• _WORK REQUIRED_
Starting at the first line of the data, print each line verbatim up to and including the line bearing "COL = SC.collection", omitting pictures.

• _RECORDED DATA_
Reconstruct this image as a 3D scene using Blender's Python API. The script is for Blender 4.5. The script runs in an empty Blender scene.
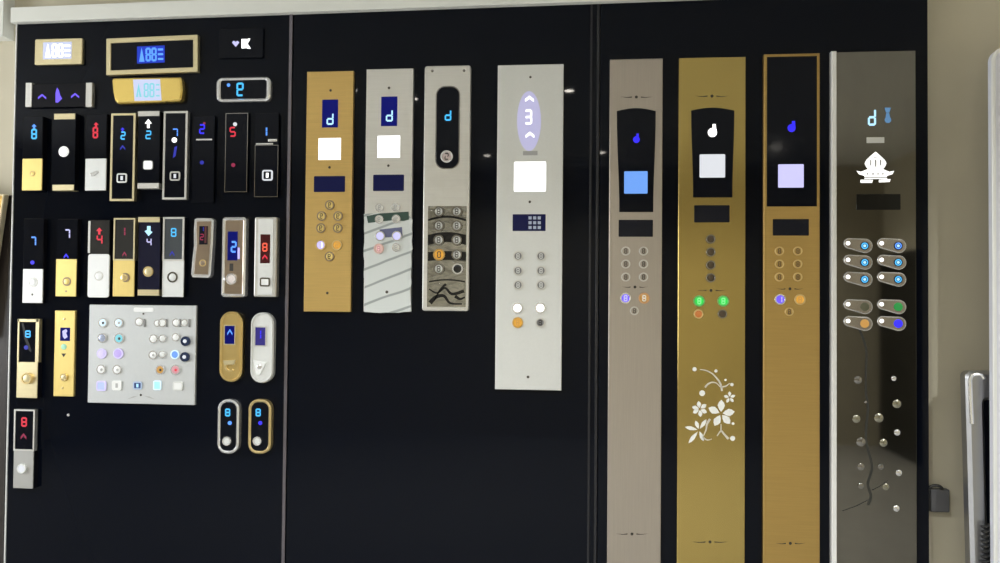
import bpy, bmesh, math, random
from mathutils import Vector, Matrix

random.seed(7)
SC = bpy.context.scene
COL = SC.collection

# ------------------------------------------------------------------ camera
F = 800.0                                   # focal length, in pixels of a 1000x563 frame
CAM = Vector((0.0, -3.2, 1.5))
MR = Matrix(((0.99478634, 0.10159407, 0.00887621),
             (0.00657394, 0.02297385, -0.99971445),
             (-0.10176898, 0.99456063, 0.0221862)))   # rows: right, down, forward
cd = bpy.data.cameras.new('camera'); cam = bpy.data.objects.new('camera', cd); COL.objects.link(cam)
cd.sensor_width = 36.0; cd.lens = F / 1000.0 * 36.0; cd.clip_start = 0.05
rot = Matrix((MR[0], -MR[1], -MR[2])).transposed()
cam.matrix_world = Matrix.Translation(CAM) @ rot.to_4x4()
SC.camera = cam

def P(px, py, d=0.0):
    """point of the wall-parallel plane d metres in front of the board, seen at a pixel"""
    v = MR.transposed() @ Vector(((px - 500) / F, (py - 281.5) / F, 1.0))
    return CAM + v * ((-d - CAM.y) / v.y)

# ------------------------------------------------------------------ world, lights, exposure
W = bpy.data.worlds.new('world'); SC.world = W; W.use_nodes = True
bg = W.node_tree.nodes['Background']; bg.inputs[0].default_value = (0.75, 0.85, 1.0, 1); bg.inputs[1].default_value = 0.6
SC.view_settings.view_transform = 'Standard'; SC.view_settings.look = 'None'
SC.view_settings.gamma = 1; SC.view_settings.use_curve_mapping = False
SC.view_settings.exposure = 0.45

def area(name, loc, rotation, sx, sy, power, color):
    l = bpy.data.lights.new(name, 'AREA'); l.shape = 'RECTANGLE'; l.size = sx; l.size_y = sy
    l.energy = power; l.color = color
    o = bpy.data.objects.new(name, l); o.location = loc; o.rotation_euler = rotation; COL.objects.link(o); return o

XL, XR, YB, ZC = -5.5, 3.15, -5.6, 2.95         # left wall, right wall, back wall, ceiling
WY0, WY1 = -3.5, -0.7                            # window in the left wall, near the board
area('window_daylight', (XL - 0.15, (WY0 + WY1) / 2, 1.65), (0, -math.pi / 2, 0), 1.7, WY1 - WY0, 110, (0.95, 0.98, 1.0))
DOWN = []                                       # downlights: the first ones set from the glints they leave in the glossy board
def glint_to_ceiling(px, py):
    p = P(px, py); v = (p - CAM); v.y = -v.y
    return p + v * ((ZC - p.z) / v.z)
for (gx, gy) in ((569, 90), (602, 152), (487, 155), (413, 98)):
    q = glint_to_ceiling(gx, gy); DOWN.append((q.x, q.y))
DOWN += [(-1.6, -2.2), (2.2, -1.9), (1.8, -4.5)]  # extra lamps with no glint, added to brighten walls and panels

# ------------------------------------------------------------------ materials
MATS = {}
def mat(name, base=(0.5, 0.5, 0.5), rough=0.5, metal=0.0, emit=None, es=0.0, spec=0.5, brush=None, mottle=0.0, aniso=0.0, bump=0.0, coat=0.0, distort=0.0):
    if name in MATS: return MATS[name]
    m = bpy.data.materials.new(name); m.use_nodes = True; nt = m.node_tree; b = nt.nodes['Principled BSDF']
    b.inputs['Base Color'].default_value = (*base, 1); b.inputs['Roughness'].default_value = rough
    b.inputs['Metallic'].default_value = metal; b.inputs['Specular IOR Level'].default_value = spec
    b.inputs['Coat Weight'].default_value = coat
    if emit:
        b.inputs['Emission Color'].default_value = (*emit, 1); b.inputs['Emission Strength'].default_value = es * 0.78
    if brush or mottle:
        tc = nt.nodes.new('ShaderNodeTexCoord'); mp = nt.nodes.new('ShaderNodeMapping'); nz = nt.nodes.new('ShaderNodeTexNoise')
        nt.links.new(tc.outputs['Object'], mp.inputs['Vector']); nt.links.new(mp.outputs['Vector'], nz.inputs['Vector'])
        mp.inputs['Scale'].default_value = brush or (1, 1, 1)
        nz.inputs['Scale'].default_value = 6.0; nz.inputs['Distortion'].default_value = distort; nz.inputs['Detail'].default_value = 5
        if mottle:
            mx = nt.nodes.new('ShaderNodeMix'); mx.data_type = 'RGBA'
            mx.inputs[6].default_value = (*[c * (1 - mottle) for c in base], 1)
            mx.inputs[7].default_value = (*[min(1, c * (1 + mottle)) for c in base], 1)
            nt.links.new(nz.outputs['Fac'], mx.inputs[0]); nt.links.new(mx.outputs[2], b.inputs['Base Color'])
        if bump:
            bp = nt.nodes.new('ShaderNodeBump'); bp.inputs['Strength'].default_value = bump; bp.inputs['Distance'].default_value = 0.002
            nt.links.new(nz.outputs['Fac'], bp.inputs['Height']); nt.links.new(bp.outputs['Normal'], b.inputs['Normal'])
    MATS[name] = m; return m

BLACKGLASS = mat('board_black_glass', (0.0022, 0.0034, 0.0075), 0.03, 0, spec=0.14)
PANELGLASS = mat('panel_black_glass', (0.004, 0.005, 0.009), 0.08, spec=.15)
SMOKE = mat('smoked_glass', (0.035, 0.035, 0.035), 0.1)
BLACKBOX = mat('black_plastic', (0.005, 0.005, 0.008), 0.3, spec=.15)
GOLD = mat('brushed_gold', (0.66, 0.45, 0.16), 0.38, .8, brush=(1, 1, 40), mottle=0.12, bump=0.05)
GOLDTALL = mat('brushed_gold_deep', (0.52, 0.345, 0.115), 0.42, .85, brush=(1, 1, 40), mottle=0.1, bump=0.05)
GOLDMIRROR = mat('polished_gold', (0.48, 0.36, 0.12), 0.18, .88, brush=(2, 2, 1), mottle=0.05)
GOLDY = mat('satin_yellow_gold', (0.85, 0.66, 0.24), 0.4, 0.75, brush=(40, 1, 1), mottle=0.06)
PALEGOLD = mat('pale_gold', (0.78, 0.68, 0.42), 0.35, 0.85, brush=(1, 1, 30), mottle=0.08)
SILVER = mat('brushed_silver', (0.70, 0.69, 0.66), 0.38, .8, brush=(1, 1, 40), mottle=0.08, bump=0.04)
STEEL = mat('brushed_steel_warm', (0.47, 0.42, 0.37), 0.40, .88, brush=(40, 1, 1), mottle=0.08, bump=0.04)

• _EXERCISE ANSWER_
Reconstruct this image as a 3D scene using Blender's Python API. The script is for Blender 4.5. The script runs in an empty Blender scene.
import bpy, bmesh, math, random
from mathutils import Vector, Matrix

random.seed(7)
SC = bpy.context.scene
COL = SC.collection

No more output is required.